The truth is that in our economic system profits are the main goal of all enterprises and making a profit is more important then treating good workers decently and preserving their jobs at  a good salary. Jobs get exported to Asia where wages are much much lower than here. Robots replace human beings because robots do not join unions, robots do not go on strike for higher wages or better working conditions. Buying robots increases profits and in our economic system profits come before people.

There is a problem about jobs and pay for the working and the middle class because corporations care more for profits than they care for people. Corporations do not  care more for profits because their managers are any greedier than the rest of us but because they work in a specific economic system which expects them to change well-paying jobs into jobs that pay really poorly, that anyone can do after half a day's training. That way the wage bill is lower and profits higher.

But nobody wants to talk about that. If anyone talks about capitalism they talk about its blessings, the newer and more powerful cell phones and all sorts of other gadgets which are making life easier - except if capital has taken your good job and converted it into one that barely keeps you alive.

For one group of Trump supporters - middle-aged white working-class men who have not gotten a decent raise in 20 years - their experience is totally incomprehensible as long as they're being told over and over again that the economic system is the best there is and is the source of their well-being. If the true nature of capitalism - its motto  " profits before people " - were better understood by the people who are its victims, they would not be as likely to be taken in by Trump’s promises.

But the mythology of the benign capitalist system goes hand-in-hand with another mythology, namely that the U.S. is a democracy.  In a democracy the people are the source and seat of power and they manage the government through the mechanism of periodic elections. But for the white working-class male who has been treated shabbily by the system for a long time that is again very confusing because if he has any  power to change his condition he has not noticed that.

 But, of course, the United States is not a democracy but an oligarchy run by the very rich and by the leaders of the economic system. They managed not only the government but also what everybody is told to believe every day. It is not surprising that the mythology of capitalism and democracy are so dominant.
That is just what a capitalist oligarchy wants everyone to believe.
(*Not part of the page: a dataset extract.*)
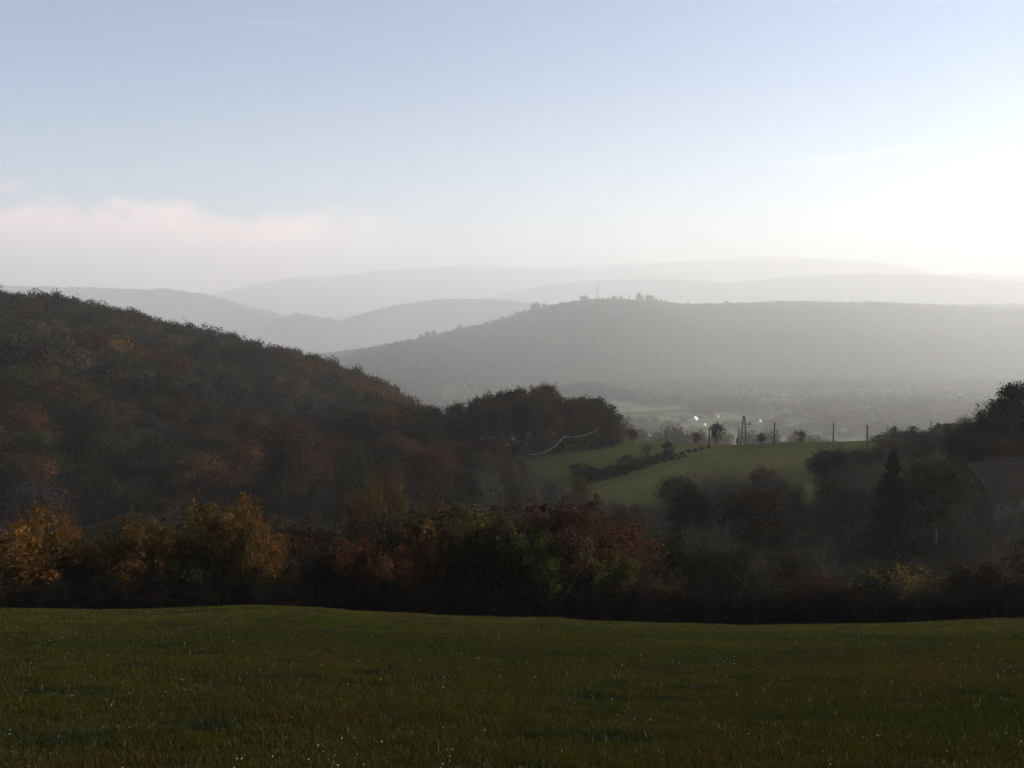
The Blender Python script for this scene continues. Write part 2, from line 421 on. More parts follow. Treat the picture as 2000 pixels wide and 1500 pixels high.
class MB:
    def __init__(s): s.V = []; s.F = []
    def add(s, V, F):
        b = len(s.V); s.V += [tuple(v) for v in V]; s.F += [tuple(i + b for i in f) for f in F]
    def box(s, c, d, rz=0):
        cx, cy, cz = c; hx, hy, hz = d[0] / 2, d[1] / 2, d[2] / 2
        V = [(x, y, z) for x in (-hx, hx) for y in (-hy, hy) for z in (-hz, hz)]
        ca, sa = math.cos(rz), math.sin(rz)
        V = [(cx + x * ca - y * sa, cy + x * sa + y * ca, cz + z) for x, y, z in V]
        s.add(V, [(0, 1, 3, 2), (4, 6, 7, 5), (0, 4, 5, 1), (2, 3, 7, 6), (0, 2, 6, 4), (1, 5, 7, 3)])
    def tube(s, p0, p1, r0, r1=None, sides=8):
        r1 = r0 if r1 is None else r1
        V, F = tubes([(p0, p1, r0, r1)], sides)
        s.add(V, list(map(tuple, F)) + [tuple(range(sides))[::-1], tuple(range(sides, 2 * sides))])
    def obj(s, name, mat, parent=None, loc=(0, 0, 0)):
        me = bpy.data.meshes.new(name); me.from_pydata(s.V, [], s.F); me.materials.append(mat); me.update()
        return link(name, me, parent, loc)
def empty(name, loc, rz=0):
    o = bpy.data.objects.new(name, None); COL.objects.link(o); o.empty_display_size = 0.5
    o.location = loc; o.rotation_euler = (0, 0, rz); return o

# ------------------------------------------------------------------ tree builder
def rnd_dir(rs, n):
    v = rs.normal(size=(n, 3)); return v / np.linalg.norm(v, axis=1, keepdims=True)
def leaf_quads(rs, P, size, flat=0.0, aspect=0.65):
    """a folded leaf-shaped quad at each point"""
    n = len(P)
    a = rnd_dir(rs, n); b = rnd_dir(rs, n)
    if flat: a[:, 2] *= (1 - flat); a /= np.linalg.norm(a, axis=1, keepdims=True)
    c = np.cross(a, b); c /= np.linalg.norm(c, axis=1, keepdims=True) + 1e-9
    sz = size * rs.uniform(0.6, 1.35, (n, 1))
    u = a * sz; v = c * sz * aspect
    w = np.cross(a, c) * sz * 0.18
    V = np.stack([P - u, P + v * rs.uniform(.6, 1, (n, 1)) + w, P + u, P - v * rs.uniform(.6, 1, (n, 1)) + w], 1).reshape(-1, 3)
    F = np.arange(4 * n).reshape(-1, 4)
    return V, F
def leaf_cols(rs, n, var=0.3, hue=0.12):
    k = rs.uniform(1 - var, 1 + var, (n, 1)); h = rs.normal(0, hue, (n, 1))
    C = np.concatenate([k * (1 + h), k, k * (1 - h)], 1)
    return np.repeat(np.clip(C, 0.05, 3), 4, 0)
def skeleton(rs, H, W, base=0.18, nb=14, nsub=5, up=0.5, stems=1, rtr=None, twig=3, shape='round'):
    segs = []; tips = []
    rtr = rtr or H * 0.018
    for s in range(stems):
        lean = rs.normal(0, 0.05, 2) if stems == 1 else rs.normal(0, 0.28, 2)
        hh = H * (0.9 if stems == 1 else rs.uniform(0.6, 0.93))
        pts = [np.array([rs.normal(0, .04 * W) if stems > 1 else 0, rs.normal(0, .04 * W) if stems > 1 else 0, -0.4])]
        m = 6
        for i in range(1, m + 1):
            t = i / m
            pts.append(np.array([lean[0] * hh * t + rs.normal(0, 0.012 * H), lean[1] * hh * t + rs.normal(0, 0.012 * H), hh * t]))
        rr = rtr / math.sqrt(stems)
        for i in range(m):
            segs.append((pts[i], pts[i + 1], rr * (1 - 0.85 * i / m), rr * (1 - 0.85 * (i + 1) / m)))
        pts = np.array(pts)
        for b in range(max(3, nb // stems)):
            t = base + (0.97 - base) * rs.rand() ** 0.85
            zz = t * hh; p0 = np.array([np.interp(zz, pts[:, 2], pts[:, k]) for k in range(3)])
            u = (zz / H - base) / (1 - base)
            if shape == 'round': prof = math.sqrt(max(0.06, 1 - (2 * u - 0.85) ** 2 / 1.35))
            elif shape == 'column': prof = 0.55 * math.sqrt(max(0.1, 1 - (1.6 * u - 0.7) ** 2))
            else: prof = 0.5 + 0.6 * u
            L = W * 0.5 * prof * rs.uniform(0.65, 1.12) / (1 if stems == 1 else 1.35)
            ph = rs.uniform(0, 2 * math.pi)
            dr = np.array([math.cos(ph), math.sin(ph), up * rs.uniform(0.5, 1.6)]); dr /= np.linalg.norm(dr)
            p1 = p0 + dr * L * 0.55 + [0, 0, 0.0]
            d2 = dr + np.array([0, 0, 0.25]); p2 = p1 + d2 / np.linalg.norm(d2) * L * 0.5
            r0 = rr * 0.42 * (1 - 0.6 * t)
            segs.append((p0, p1, r0, r0 * 0.6)); segs.append((p1, p2, r0 * 0.6, r0 * 0.2))
            tips.append((p2, L * 0.24)); tips.append((p1, L * 0.26))
            for c in range(nsub):
                q = p0 + (p2 - p0) * rs.uniform(0.25, 1.0)
                dd = dr * 0.7 + rs.normal(0, 0.6, 3) + [0, 0, up * 0.4]; dd /= np.linalg.norm(dd)
                q2 = q + dd * L * rs.uniform(0.25, 0.5)
                segs.append((q, q2, r0 * 0.32, r0 * 0.1)); tips.append((q2, L * 0.2))
                for w in range(twig):
                    e = dd + rs.normal(0, 0.6, 3); e /= np.linalg.norm(e)
                    st = q + (q2 - q) * rs.uniform(0.4, 1)
                    segs.append((st, st + e * L * rs.uniform(.12, .28), r0 * 0.14, r0 * 0.05))
                    tips.append((st + e * L * 0.2, L * 0.14))
        tips.append((pts[-1], W * 0.08))
    return segs, tips
def dome(rs, H, W, n, size, base=0.15, lumps=16, lr=(.24, .44), var=0.3, hue=0.12):
    rx = W * 0.5; rz_ = H * (1 - base) * 0.5; C0 = np.array([0, 0, H * base + rz_])
    d = rnd_dir(rs, lumps); d[:, 2] = np.where(d[:, 2] < -0.35, -d[:, 2], d[:, 2])
    cen = C0 + d * np.array([rx, rx, rz_]) * rs.uniform(.5, .78, (lumps, 1)); cen = np.concatenate([cen, [C0, C0 - [0, 0, rz_ * .4]]])
    rad = rs.uniform(lr[0], lr[1], lumps + 2) * rx; rad[-2:] = rx * .62
    w = rad ** 2; w /= w.sum(); k = rs.choice(lumps + 2, n, p=w)
    nd = rnd_dir(rs, n); P = cen[k] + nd * (rad[k] * rs.uniform(.72, 1.12, n))[:, None] * np.array([1, 1, .9])
    P[:, 2] = np.maximum(P[:, 2], 0.05)
    N = nd + rs.normal(0, .32, (n, 3)); N /= np.linalg.norm(N, axis=1, keepdims=True)
    a = np.cross(N, rnd_dir(rs, n)); a /= np.linalg.norm(a, axis=1, keepdims=True) + 1e-9; c = np.cross(N, a)
    sz = size * rs.uniform(.6, 1.35, (n, 1)); u = a * sz; v = c * sz * .7
    V = np.stack([P - u, P + v, P + u, P - v], 1).reshape(-1, 3)
    tone = np.repeat(rs.lognormal(0, .18, lumps + 2)[k], 4)[:, None]
    return V, np.arange(4 * n).reshape(-1, 4), leaf_cols(rs, n, var, hue) * tone
def crown(rs, tips, n, size, spread=1.0, squash=0.8, var=0.3, hue=0.12, clump=0.35):
    P = np.array([t[0] for t in tips]); S = np.array([t[1] for t in tips])
    wgt = S * rs.lognormal(0, clump, len(S)); wgt /= wgt.sum()
    k = rs.choice(len(P), n, p=wgt)
    off = rs.normal(0, 1, (n, 3)) * S[k][:, None] * spread * 0.8; off[:, 2] *= squash
    Q = P[k] + off
    Q[:, 2] = np.maximum(Q[:, 2], 0.05)
    V, F = leaf_quads(rs, Q, size)
    tone = np.repeat(rs.lognormal(0, 0.2, len(P))[k] * np.where(rs.rand(n) < .02, 2.6, 1), 4)[:, None]  # sunlit sparkle painted in: a few leaves made much lighter
    return V, F, leaf_cols(rs, n, var, hue) * tone
def spruce(rs, H, W, n, size):
    segs = [(np.array([0, 0, -0.4]), np.array([0, 0, H]), H * 0.016, 0.02)]; P = []
    z = H * 0.05
    while z < H * 0.98:
        u = z / H; L = W * 0.5 * (1 - u) ** 0.95 * rs.uniform(.75, 1.1) + 0.08
        m = rs.randint(5, 8)
        for b in range(m):
            ph = rs.uniform(0, 6.283); l = L * rs.uniform(0.7, 1.1)
            p0 = np.array([0, 0, z]); p1 = p0 + np.array([math.cos(ph) * l, math.sin(ph) * l, -0.28 * l + 0.12 * l * rs.rand()])
            segs.append((p0, p1, 0.04, 0.012))
            t = rs.uniform(0.08, 1, max(3, int(n * l / (L + 0.1) / 250))) ** 0.7
            q = p0 + (p1 - p0) * t[:, None] + rs.normal(0, 1, (len(t), 3)) * (0.07 * l + 0.03) * np.array([1.3, 1.3, 1.3])
            P.append(q)
        z += H * 0.02 * rs.uniform(0.7, 1.3)
    P = np.concatenate(P)
    if len(P) > n: P = P[rs.choice(len(P), n, False)]
    V, F = leaf_quads(rs, P, size, flat=0.6)
    return segs, V, F, leaf_cols(rs, len(P), 0.25, 0.05)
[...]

 While freedom of the press is always in danger it still exists to a considerable extent. If you want to inform yourself and be able to see behind the “great blessings” of capitalism and the US democracy, here is a list all websites that I would recommend. They are more likely than the New York Times, or Washington Post to give you an honest account of our current condition:

Common Dreams Your daily news presented without concealing the problems of the existing institutions.

Democracy Now!
- youtube.com/user/democracynow. Democracy Now! is an independent, global weekday news hour anchored by award-winning journalists Amy Goodman and Juan González.

The Guardian.  Latest US news, breaking news and current affairs coverage from theguardian.com

The Nation. The Nation is the oldest continuously published weekly magazine in the United States, and the most widely read weekly journal of progressive political and cultural news, opinion and analysis.

Truthout is a progressive news organization in the United States that operates a web site and distributes original political news articles, opinion pieces.

Look at any of these sources of news and you are less likely to be misled by the dominant myths of our society.